> **What you have to do**
Your answer should consist solely of the lines from the one with "bump=0.6, bscale=18, spec=0.0)" through the one with "bump=0.4, bscale=9, spec=0.1)", copied exactly, endpoints included.

> **Available data**
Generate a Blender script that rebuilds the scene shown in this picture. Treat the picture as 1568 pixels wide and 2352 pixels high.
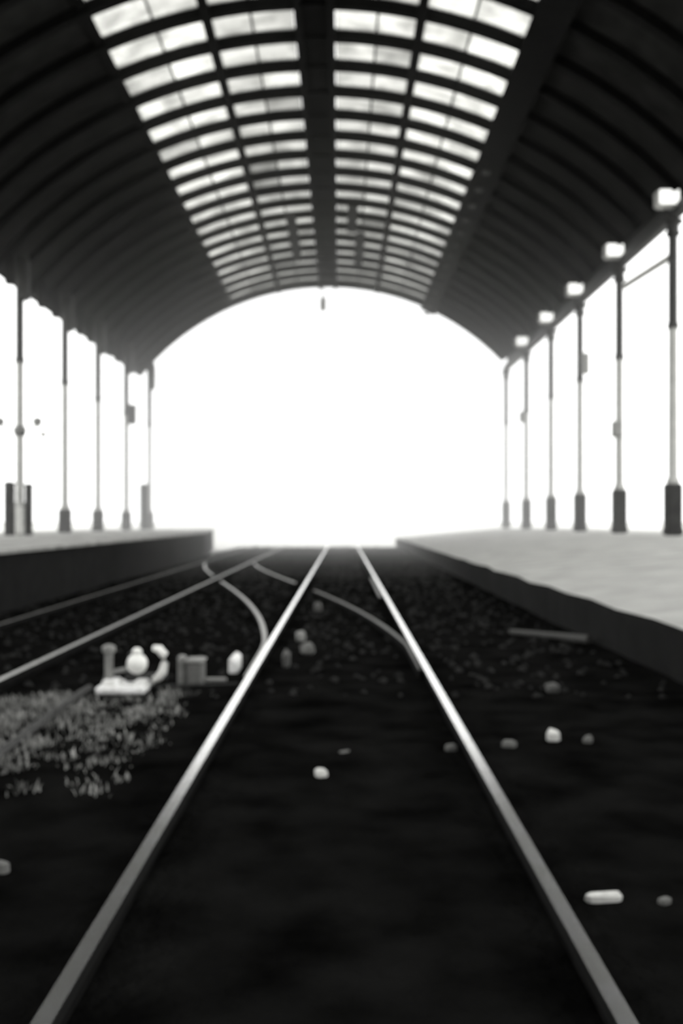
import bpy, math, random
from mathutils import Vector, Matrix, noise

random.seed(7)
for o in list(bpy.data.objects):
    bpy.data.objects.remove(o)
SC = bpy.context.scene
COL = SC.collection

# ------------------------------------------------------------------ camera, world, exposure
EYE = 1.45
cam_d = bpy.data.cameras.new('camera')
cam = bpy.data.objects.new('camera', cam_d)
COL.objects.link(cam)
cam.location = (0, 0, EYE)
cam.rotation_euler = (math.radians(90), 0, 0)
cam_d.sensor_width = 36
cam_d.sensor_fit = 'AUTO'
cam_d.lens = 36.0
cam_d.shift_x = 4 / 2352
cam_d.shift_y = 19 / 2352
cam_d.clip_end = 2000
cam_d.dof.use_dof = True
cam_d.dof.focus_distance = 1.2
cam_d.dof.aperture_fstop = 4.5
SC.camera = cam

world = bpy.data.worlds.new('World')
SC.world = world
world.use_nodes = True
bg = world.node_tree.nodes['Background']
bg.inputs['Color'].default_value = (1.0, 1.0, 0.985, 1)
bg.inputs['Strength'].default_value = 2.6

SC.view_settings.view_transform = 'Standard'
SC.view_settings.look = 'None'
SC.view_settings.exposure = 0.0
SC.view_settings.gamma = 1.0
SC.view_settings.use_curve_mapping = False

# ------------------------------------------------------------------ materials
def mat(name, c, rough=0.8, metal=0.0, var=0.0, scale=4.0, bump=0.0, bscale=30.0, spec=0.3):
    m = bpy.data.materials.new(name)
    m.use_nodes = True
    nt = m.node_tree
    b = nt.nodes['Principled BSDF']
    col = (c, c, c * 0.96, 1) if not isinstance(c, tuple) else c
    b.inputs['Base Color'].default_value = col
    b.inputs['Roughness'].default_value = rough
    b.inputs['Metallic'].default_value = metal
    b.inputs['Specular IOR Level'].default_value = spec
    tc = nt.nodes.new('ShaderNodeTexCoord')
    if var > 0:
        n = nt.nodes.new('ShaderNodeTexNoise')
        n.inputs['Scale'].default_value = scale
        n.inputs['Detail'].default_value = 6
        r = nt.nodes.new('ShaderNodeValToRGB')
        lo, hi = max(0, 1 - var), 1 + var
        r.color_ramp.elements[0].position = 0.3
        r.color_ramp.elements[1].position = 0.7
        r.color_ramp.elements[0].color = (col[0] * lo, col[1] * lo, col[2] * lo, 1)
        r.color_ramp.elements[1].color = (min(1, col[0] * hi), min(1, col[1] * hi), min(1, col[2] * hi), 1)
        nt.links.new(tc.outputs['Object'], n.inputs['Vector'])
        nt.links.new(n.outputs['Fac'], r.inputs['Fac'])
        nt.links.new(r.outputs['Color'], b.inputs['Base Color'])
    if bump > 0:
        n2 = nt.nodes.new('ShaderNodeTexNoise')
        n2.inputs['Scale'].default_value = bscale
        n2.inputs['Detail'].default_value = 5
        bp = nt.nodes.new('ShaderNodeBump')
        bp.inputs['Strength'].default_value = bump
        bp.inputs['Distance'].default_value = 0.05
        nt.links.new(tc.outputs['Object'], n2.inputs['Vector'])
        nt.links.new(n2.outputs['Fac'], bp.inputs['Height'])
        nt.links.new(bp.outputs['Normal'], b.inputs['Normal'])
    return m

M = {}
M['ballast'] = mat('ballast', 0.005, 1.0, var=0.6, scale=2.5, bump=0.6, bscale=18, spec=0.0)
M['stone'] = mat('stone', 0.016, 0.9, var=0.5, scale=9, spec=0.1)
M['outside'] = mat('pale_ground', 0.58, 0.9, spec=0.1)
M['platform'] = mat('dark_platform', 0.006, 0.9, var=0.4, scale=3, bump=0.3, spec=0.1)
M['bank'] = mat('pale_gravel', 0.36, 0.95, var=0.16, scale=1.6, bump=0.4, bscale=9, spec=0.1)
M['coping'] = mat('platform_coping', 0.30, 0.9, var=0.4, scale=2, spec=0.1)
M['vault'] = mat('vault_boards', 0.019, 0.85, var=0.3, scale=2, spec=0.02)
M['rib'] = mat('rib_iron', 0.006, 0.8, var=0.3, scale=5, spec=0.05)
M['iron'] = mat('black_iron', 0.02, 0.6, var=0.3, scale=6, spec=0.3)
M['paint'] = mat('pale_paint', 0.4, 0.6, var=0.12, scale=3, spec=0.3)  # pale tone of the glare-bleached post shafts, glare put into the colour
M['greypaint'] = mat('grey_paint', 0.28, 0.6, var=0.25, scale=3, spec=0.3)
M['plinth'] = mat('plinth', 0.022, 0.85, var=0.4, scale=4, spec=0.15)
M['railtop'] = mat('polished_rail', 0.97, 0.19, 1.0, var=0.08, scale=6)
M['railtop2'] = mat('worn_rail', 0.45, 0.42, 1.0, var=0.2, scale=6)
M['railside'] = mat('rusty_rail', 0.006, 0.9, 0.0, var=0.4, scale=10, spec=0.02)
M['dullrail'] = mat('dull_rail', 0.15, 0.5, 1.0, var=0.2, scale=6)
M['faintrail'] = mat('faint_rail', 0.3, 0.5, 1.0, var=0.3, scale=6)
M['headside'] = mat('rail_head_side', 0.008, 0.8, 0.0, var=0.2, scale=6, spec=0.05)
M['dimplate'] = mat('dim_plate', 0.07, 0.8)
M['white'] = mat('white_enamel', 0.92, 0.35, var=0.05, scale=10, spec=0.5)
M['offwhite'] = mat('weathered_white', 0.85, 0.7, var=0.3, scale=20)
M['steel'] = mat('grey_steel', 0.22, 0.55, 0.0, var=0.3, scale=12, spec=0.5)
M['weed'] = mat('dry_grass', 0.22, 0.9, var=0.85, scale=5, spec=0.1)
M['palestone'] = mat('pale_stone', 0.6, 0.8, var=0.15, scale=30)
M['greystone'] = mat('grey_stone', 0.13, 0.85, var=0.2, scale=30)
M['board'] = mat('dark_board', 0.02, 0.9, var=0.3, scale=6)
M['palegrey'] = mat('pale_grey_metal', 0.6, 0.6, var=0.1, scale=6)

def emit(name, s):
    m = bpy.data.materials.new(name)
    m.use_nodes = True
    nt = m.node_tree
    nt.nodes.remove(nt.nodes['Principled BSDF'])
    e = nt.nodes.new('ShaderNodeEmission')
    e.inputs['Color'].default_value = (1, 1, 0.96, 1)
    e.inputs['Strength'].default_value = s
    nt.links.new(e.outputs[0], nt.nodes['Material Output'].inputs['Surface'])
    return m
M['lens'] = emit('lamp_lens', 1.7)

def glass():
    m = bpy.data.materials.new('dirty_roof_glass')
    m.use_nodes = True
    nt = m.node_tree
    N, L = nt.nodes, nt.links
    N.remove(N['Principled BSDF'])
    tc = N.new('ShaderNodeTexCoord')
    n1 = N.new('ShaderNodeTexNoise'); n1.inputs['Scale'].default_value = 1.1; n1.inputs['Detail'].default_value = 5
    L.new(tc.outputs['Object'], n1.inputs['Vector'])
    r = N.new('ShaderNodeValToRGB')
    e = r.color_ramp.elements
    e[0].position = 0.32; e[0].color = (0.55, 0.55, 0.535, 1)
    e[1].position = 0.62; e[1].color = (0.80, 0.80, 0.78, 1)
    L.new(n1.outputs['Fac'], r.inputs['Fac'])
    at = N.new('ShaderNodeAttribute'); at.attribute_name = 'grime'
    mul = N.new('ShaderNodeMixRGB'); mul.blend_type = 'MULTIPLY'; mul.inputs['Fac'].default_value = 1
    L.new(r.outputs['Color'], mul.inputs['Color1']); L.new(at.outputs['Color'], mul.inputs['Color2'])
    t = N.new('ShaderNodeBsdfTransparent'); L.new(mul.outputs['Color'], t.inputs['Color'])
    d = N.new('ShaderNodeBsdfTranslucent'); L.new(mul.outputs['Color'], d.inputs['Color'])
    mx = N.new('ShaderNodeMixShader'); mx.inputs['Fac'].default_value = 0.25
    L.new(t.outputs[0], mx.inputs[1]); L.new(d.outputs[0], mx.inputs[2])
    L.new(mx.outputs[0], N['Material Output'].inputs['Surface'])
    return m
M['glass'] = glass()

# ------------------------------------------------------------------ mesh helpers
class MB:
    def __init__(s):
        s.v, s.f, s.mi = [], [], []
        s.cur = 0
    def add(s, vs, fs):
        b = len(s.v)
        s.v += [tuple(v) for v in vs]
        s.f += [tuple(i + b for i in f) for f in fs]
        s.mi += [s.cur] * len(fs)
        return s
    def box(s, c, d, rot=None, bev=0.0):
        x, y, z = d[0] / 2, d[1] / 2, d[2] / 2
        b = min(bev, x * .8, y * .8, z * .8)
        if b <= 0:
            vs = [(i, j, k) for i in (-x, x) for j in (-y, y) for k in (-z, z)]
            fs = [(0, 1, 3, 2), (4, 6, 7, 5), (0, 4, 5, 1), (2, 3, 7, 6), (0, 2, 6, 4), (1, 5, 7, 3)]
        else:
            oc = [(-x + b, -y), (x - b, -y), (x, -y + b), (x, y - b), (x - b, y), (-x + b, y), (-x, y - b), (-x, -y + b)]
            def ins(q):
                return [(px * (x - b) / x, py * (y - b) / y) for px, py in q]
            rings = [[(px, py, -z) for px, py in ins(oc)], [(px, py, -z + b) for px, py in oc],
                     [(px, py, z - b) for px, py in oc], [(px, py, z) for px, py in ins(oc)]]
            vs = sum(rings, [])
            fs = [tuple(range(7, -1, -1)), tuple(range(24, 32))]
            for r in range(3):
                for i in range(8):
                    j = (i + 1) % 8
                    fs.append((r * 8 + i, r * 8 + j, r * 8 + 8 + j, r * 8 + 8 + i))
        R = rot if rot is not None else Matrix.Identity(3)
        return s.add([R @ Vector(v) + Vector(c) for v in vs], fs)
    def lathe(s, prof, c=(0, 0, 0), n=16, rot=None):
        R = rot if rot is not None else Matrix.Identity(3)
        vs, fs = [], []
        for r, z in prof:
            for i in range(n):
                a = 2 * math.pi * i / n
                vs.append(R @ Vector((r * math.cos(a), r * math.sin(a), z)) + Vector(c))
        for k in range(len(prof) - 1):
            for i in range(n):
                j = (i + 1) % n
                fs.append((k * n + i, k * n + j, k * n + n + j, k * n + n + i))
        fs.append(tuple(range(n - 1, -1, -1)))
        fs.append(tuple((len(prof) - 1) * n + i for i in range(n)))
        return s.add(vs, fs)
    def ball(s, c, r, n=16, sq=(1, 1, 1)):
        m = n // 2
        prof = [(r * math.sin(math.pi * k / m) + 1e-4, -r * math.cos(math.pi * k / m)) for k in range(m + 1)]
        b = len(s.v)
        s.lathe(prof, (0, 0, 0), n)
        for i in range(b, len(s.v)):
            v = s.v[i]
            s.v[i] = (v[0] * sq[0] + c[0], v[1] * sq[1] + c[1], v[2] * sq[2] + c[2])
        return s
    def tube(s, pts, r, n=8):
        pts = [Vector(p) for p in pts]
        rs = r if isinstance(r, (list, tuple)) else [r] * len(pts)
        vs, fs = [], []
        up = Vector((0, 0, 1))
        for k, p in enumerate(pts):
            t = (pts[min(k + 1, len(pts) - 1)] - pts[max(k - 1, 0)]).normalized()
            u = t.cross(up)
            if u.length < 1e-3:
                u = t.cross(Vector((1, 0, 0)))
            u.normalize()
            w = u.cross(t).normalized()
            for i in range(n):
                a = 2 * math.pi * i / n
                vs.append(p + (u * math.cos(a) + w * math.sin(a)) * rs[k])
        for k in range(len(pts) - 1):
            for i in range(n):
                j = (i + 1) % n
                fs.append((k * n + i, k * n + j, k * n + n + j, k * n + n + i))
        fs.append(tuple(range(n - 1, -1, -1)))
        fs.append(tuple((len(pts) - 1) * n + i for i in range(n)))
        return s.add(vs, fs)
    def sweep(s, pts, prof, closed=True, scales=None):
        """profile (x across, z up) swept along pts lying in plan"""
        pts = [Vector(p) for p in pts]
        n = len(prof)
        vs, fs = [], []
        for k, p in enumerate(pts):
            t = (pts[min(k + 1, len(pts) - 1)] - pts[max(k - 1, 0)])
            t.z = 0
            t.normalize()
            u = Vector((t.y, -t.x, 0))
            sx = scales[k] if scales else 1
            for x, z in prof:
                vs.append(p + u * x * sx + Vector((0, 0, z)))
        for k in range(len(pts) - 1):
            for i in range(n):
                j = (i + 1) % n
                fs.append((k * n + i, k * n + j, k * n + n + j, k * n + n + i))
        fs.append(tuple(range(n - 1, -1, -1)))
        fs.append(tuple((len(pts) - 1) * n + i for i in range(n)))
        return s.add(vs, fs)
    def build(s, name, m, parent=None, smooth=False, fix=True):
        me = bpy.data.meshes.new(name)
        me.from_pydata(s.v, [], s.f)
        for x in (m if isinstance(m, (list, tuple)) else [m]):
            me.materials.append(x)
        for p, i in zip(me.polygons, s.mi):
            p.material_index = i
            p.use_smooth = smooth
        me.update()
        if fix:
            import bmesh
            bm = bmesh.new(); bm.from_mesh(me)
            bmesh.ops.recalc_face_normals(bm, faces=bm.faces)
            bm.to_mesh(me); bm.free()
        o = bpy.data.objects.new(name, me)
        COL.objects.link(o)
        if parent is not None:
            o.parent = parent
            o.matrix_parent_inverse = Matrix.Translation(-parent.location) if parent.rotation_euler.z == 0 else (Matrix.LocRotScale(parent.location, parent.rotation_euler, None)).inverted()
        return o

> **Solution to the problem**
M['ballast'] = mat('ballast', 0.005, 1.0, var=0.6, scale=2.5, bump=0.6, bscale=18, spec=0.0)
M['stone'] = mat('stone', 0.016, 0.9, var=0.5, scale=9, spec=0.1)
M['outside'] = mat('pale_ground', 0.58, 0.9, spec=0.1)
M['platform'] = mat('dark_platform', 0.006, 0.9, var=0.4, scale=3, bump=0.3, spec=0.1)
M['bank'] = mat('pale_gravel', 0.36, 0.95, var=0.16, scale=1.6, bump=0.4, bscale=9, spec=0.1)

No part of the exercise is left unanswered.